(begin)

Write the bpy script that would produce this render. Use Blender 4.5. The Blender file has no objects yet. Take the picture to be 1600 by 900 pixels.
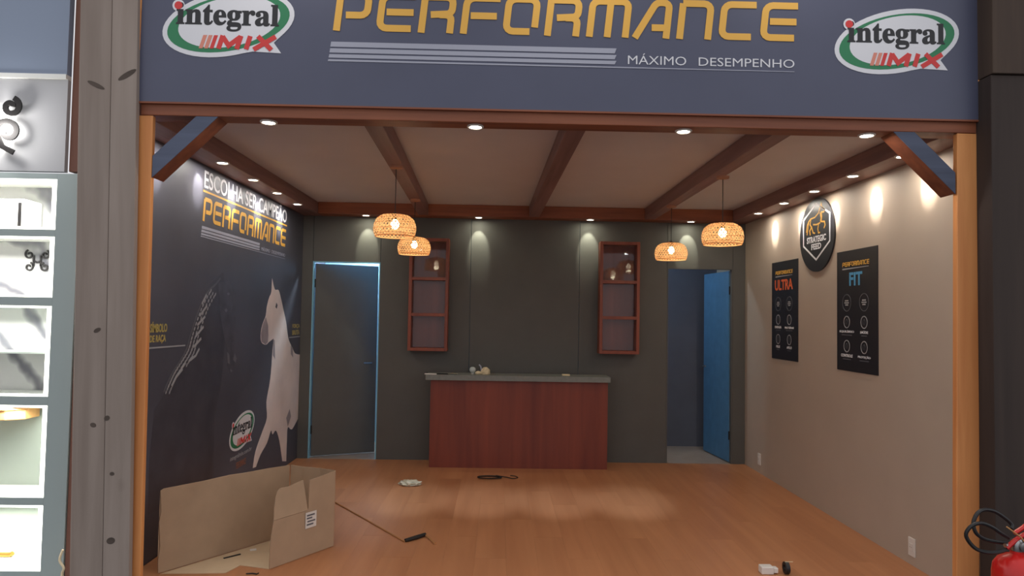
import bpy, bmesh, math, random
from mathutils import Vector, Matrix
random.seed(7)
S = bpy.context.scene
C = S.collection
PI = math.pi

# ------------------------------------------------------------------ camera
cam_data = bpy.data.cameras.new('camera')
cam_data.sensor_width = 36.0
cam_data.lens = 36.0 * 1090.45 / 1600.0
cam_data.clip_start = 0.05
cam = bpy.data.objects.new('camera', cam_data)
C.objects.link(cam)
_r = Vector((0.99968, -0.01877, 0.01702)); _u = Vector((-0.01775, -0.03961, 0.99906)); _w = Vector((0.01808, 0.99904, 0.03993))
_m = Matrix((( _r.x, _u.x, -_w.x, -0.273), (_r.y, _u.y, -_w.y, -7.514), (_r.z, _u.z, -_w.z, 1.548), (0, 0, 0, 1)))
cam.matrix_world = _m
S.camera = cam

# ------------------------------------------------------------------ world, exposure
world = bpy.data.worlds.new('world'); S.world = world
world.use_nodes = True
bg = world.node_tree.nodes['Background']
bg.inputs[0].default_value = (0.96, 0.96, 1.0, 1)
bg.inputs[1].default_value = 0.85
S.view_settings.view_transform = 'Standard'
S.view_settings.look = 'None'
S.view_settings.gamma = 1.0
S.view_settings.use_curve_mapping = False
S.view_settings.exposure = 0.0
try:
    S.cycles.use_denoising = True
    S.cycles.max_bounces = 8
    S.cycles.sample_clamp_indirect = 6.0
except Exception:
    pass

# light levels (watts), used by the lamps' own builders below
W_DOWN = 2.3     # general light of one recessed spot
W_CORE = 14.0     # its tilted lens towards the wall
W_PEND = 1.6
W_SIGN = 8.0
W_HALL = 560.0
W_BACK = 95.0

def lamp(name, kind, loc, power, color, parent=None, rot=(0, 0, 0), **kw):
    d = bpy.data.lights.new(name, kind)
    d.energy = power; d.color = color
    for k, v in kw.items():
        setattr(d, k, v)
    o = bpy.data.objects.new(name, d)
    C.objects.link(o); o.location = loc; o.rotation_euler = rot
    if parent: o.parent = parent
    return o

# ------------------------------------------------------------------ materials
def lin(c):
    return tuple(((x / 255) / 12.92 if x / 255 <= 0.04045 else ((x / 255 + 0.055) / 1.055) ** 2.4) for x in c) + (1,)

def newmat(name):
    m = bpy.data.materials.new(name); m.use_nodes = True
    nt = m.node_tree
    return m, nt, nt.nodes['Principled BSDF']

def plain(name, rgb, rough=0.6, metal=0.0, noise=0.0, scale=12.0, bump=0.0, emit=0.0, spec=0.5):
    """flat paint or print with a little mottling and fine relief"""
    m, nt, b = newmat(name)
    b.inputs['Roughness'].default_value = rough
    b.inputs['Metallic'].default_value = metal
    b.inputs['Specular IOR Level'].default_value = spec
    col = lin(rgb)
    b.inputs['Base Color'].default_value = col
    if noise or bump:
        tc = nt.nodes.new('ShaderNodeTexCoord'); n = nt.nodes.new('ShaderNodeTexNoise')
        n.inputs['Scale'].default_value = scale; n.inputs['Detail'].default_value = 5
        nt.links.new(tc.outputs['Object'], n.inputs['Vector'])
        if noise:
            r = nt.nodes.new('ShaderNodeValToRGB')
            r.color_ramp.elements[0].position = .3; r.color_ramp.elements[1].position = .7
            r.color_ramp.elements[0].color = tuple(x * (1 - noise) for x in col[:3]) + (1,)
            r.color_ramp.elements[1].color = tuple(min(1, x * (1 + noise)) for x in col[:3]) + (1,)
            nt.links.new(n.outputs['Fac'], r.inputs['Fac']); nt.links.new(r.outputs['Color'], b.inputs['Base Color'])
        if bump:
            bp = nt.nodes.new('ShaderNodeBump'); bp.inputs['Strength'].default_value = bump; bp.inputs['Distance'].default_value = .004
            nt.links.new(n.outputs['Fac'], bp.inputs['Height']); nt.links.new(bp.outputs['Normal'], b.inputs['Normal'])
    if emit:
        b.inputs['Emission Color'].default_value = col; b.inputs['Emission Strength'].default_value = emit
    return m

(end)

Directions for this task: Would you reproduce the lines above, from the very first through the line containing "PI = math.pi", exactly and without the pictures?

Solved exercise:
Write the bpy script that would produce this render. Use Blender 4.5. The Blender file has no objects yet. Take the picture to be 1600 by 900 pixels.
import bpy, bmesh, math, random
from mathutils import Vector, Matrix
random.seed(7)
S = bpy.context.scene
C = S.collection
PI = math.pi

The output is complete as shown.